Goal of the exercise »
Wherever the string "picture" appears, copy the whole line.

Entries from a dataset:
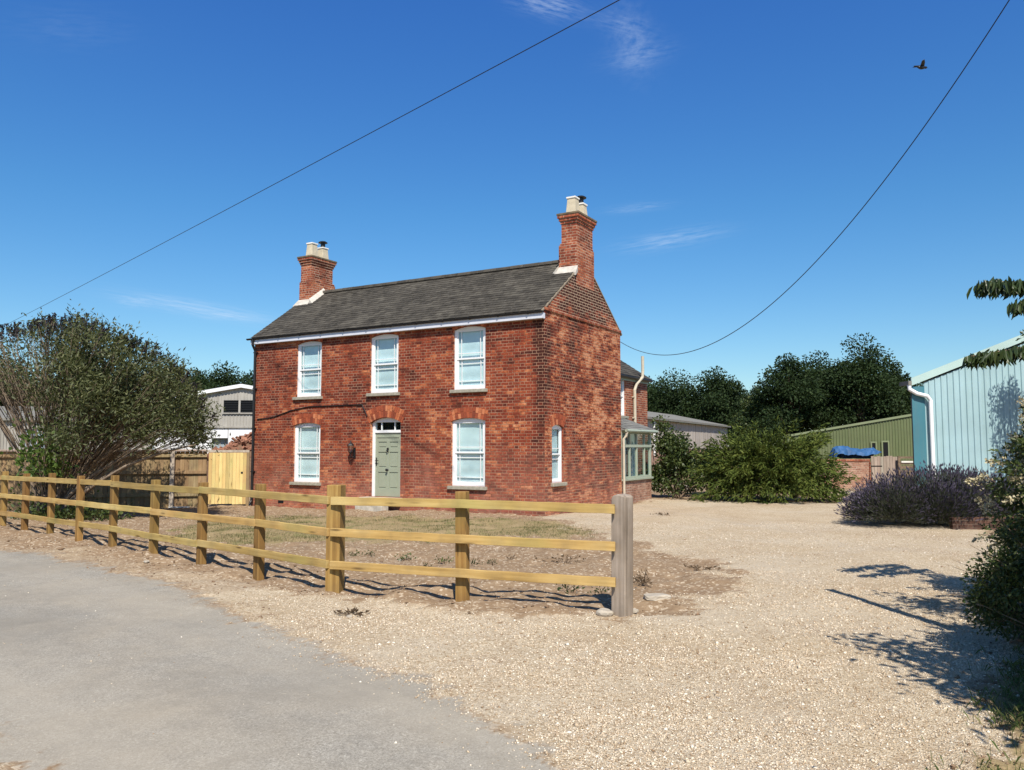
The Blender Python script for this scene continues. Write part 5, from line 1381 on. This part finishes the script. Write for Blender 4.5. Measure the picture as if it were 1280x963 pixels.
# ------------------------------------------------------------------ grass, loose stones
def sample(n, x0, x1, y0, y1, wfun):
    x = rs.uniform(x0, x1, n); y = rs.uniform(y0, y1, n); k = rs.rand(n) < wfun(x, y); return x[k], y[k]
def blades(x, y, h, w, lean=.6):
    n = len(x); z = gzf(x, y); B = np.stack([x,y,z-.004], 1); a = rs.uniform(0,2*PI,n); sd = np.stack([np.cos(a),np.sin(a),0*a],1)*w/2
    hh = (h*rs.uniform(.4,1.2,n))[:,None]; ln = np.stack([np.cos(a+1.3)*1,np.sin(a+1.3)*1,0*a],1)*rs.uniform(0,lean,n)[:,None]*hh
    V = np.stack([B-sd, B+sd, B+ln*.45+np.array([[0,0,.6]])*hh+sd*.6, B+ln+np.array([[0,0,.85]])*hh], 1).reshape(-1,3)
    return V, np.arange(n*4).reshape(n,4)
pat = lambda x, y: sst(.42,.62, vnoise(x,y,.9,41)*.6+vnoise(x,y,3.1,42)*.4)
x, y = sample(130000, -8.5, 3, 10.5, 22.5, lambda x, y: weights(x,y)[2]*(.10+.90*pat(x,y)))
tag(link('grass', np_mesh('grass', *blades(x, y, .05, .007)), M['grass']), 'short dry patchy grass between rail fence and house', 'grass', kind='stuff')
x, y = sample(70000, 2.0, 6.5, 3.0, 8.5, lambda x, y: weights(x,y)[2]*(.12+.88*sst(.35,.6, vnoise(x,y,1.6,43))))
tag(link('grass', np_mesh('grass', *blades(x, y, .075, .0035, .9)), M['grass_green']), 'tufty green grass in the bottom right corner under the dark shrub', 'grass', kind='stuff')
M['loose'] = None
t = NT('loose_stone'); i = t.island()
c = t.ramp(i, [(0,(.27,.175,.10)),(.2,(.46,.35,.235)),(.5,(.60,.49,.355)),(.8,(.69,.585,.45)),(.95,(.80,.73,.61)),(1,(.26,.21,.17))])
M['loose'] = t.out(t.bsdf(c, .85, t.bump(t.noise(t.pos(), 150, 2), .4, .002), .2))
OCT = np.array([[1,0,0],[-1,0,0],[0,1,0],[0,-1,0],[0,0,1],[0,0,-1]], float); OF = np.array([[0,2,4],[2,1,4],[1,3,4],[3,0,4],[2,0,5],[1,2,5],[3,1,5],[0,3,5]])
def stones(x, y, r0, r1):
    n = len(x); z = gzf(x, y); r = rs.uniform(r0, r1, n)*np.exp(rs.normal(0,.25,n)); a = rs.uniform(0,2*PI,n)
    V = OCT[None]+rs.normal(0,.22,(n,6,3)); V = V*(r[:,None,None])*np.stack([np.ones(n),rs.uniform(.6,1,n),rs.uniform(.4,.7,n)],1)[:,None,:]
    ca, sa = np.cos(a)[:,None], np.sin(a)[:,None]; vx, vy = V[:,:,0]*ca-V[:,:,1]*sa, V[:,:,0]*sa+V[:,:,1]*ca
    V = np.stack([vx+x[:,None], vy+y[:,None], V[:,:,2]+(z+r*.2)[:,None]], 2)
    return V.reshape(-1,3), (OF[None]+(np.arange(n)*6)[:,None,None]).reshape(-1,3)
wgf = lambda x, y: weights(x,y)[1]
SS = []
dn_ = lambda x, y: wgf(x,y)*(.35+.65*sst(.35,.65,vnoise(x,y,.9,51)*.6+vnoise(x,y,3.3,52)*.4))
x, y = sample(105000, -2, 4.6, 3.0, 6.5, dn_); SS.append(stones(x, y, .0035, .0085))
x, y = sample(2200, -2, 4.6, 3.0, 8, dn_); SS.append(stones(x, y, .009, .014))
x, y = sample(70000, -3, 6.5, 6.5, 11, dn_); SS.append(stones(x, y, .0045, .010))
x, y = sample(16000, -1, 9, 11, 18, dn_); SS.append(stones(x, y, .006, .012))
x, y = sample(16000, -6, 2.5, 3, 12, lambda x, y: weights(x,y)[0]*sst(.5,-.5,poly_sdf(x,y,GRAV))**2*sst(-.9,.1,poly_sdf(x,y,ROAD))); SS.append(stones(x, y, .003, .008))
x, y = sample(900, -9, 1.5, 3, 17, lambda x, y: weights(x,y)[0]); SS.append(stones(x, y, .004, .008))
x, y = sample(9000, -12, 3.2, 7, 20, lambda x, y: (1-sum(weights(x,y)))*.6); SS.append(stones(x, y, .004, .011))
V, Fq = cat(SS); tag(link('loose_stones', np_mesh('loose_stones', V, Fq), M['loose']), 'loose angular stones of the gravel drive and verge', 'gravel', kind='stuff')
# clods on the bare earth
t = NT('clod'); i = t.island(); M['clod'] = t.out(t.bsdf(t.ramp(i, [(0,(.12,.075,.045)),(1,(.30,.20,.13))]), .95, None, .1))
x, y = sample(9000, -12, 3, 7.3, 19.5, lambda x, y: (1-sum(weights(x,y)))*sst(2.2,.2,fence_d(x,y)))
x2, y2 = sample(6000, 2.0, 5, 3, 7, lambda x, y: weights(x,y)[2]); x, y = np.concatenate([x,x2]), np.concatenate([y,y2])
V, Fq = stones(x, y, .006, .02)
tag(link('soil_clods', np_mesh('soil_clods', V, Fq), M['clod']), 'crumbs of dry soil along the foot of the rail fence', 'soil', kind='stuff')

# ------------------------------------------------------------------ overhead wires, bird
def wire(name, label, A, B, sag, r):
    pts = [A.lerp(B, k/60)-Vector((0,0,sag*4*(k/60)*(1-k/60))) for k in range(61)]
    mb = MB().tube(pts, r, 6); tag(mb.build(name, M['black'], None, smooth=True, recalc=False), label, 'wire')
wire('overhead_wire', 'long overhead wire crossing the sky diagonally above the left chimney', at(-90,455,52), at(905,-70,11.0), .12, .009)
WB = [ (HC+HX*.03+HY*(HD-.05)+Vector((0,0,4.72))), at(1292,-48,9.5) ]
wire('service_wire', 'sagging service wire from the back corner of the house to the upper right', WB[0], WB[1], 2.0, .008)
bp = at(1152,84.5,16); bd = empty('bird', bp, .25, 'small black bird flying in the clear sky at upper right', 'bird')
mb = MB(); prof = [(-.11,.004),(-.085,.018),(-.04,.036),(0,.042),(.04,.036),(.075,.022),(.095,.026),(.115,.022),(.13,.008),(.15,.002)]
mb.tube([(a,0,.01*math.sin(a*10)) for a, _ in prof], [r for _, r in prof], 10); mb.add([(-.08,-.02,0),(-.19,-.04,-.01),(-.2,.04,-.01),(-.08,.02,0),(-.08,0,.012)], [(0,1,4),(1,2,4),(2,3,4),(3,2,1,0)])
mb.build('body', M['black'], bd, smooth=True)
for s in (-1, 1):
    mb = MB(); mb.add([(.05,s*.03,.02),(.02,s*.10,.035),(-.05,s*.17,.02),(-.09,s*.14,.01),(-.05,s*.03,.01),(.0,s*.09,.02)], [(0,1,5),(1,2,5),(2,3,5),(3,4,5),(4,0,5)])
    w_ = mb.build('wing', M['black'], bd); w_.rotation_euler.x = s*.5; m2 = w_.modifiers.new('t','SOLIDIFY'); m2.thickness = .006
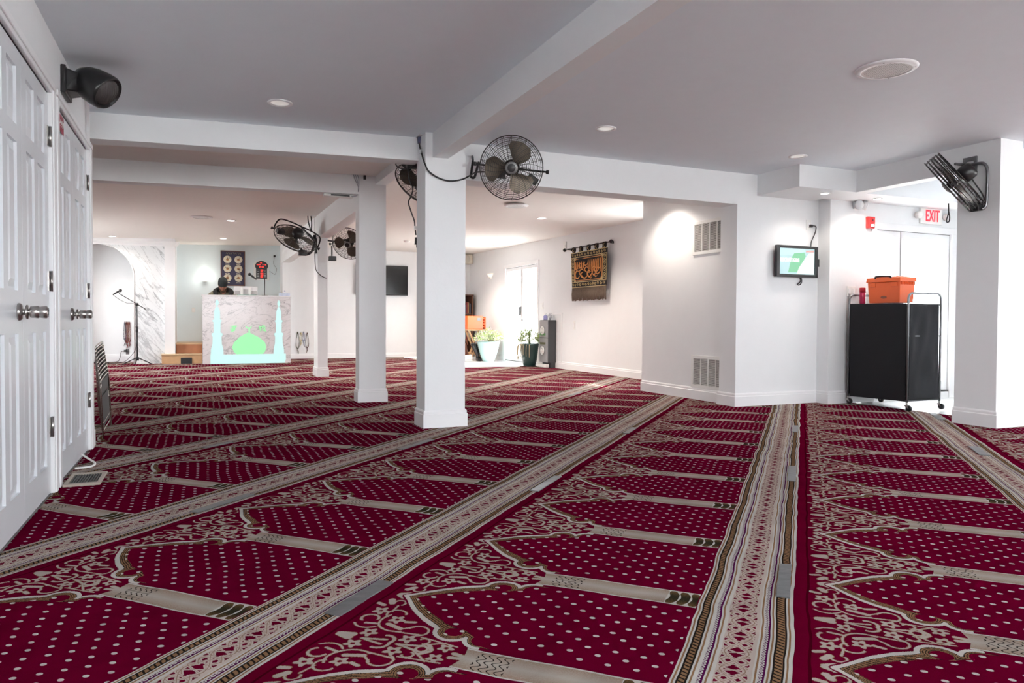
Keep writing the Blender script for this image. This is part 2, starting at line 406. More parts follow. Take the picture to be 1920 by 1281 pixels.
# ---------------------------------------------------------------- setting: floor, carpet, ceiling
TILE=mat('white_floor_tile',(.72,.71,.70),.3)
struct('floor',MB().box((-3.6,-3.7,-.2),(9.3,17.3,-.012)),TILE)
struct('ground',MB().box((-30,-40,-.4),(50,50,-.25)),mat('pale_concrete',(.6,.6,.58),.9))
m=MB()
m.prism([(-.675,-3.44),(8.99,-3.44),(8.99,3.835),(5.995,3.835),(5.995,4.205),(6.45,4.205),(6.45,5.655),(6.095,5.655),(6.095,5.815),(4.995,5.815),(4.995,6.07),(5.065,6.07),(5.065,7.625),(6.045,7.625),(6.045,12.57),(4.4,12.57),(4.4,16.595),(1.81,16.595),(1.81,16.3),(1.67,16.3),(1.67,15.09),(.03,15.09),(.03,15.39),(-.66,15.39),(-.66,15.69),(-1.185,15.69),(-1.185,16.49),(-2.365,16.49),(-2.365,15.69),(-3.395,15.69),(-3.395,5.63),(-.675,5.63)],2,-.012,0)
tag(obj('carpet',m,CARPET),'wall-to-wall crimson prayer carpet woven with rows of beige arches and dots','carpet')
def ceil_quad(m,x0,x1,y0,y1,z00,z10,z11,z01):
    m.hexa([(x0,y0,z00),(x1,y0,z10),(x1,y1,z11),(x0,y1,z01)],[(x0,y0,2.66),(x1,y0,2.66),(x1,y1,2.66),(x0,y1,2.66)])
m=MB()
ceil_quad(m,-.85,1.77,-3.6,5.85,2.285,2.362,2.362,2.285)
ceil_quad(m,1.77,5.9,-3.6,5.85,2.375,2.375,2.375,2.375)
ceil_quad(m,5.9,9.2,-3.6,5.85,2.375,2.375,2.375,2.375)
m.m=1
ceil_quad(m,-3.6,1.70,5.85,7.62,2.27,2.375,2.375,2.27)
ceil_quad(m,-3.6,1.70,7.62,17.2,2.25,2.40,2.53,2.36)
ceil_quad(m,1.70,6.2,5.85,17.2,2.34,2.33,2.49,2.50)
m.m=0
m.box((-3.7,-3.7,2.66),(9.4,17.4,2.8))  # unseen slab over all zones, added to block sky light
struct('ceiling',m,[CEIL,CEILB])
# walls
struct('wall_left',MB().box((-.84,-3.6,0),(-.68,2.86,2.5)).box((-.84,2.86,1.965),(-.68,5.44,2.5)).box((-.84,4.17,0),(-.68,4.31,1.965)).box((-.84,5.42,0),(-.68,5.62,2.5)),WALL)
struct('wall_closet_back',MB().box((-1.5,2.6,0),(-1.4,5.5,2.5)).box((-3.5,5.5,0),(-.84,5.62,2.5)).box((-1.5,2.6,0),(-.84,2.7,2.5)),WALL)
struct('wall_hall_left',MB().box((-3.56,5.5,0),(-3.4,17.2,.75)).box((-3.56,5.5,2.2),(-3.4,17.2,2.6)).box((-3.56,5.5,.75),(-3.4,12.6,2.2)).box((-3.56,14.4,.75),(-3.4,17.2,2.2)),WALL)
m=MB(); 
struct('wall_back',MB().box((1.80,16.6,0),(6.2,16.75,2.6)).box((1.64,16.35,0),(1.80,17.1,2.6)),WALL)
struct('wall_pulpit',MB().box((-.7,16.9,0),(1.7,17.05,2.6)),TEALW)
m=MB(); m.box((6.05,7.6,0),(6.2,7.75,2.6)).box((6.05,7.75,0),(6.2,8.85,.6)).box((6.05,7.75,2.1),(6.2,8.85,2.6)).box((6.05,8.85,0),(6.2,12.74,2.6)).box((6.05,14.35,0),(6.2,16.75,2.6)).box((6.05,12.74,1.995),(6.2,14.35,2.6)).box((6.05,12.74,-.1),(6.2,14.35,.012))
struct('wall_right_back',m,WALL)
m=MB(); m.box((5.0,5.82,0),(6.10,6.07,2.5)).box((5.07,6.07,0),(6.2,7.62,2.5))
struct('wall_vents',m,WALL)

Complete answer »
The Blender Python script for this scene continues. Write part 5, from line 1381 on. This part finishes the script. Write for Blender 4.5. Measure the picture as if it were 1280x963 pixels.
Keep writing the Blender script for this image. This is part 2, starting at line 406. More parts follow. Take the picture to be 1920 by 1281 pixels.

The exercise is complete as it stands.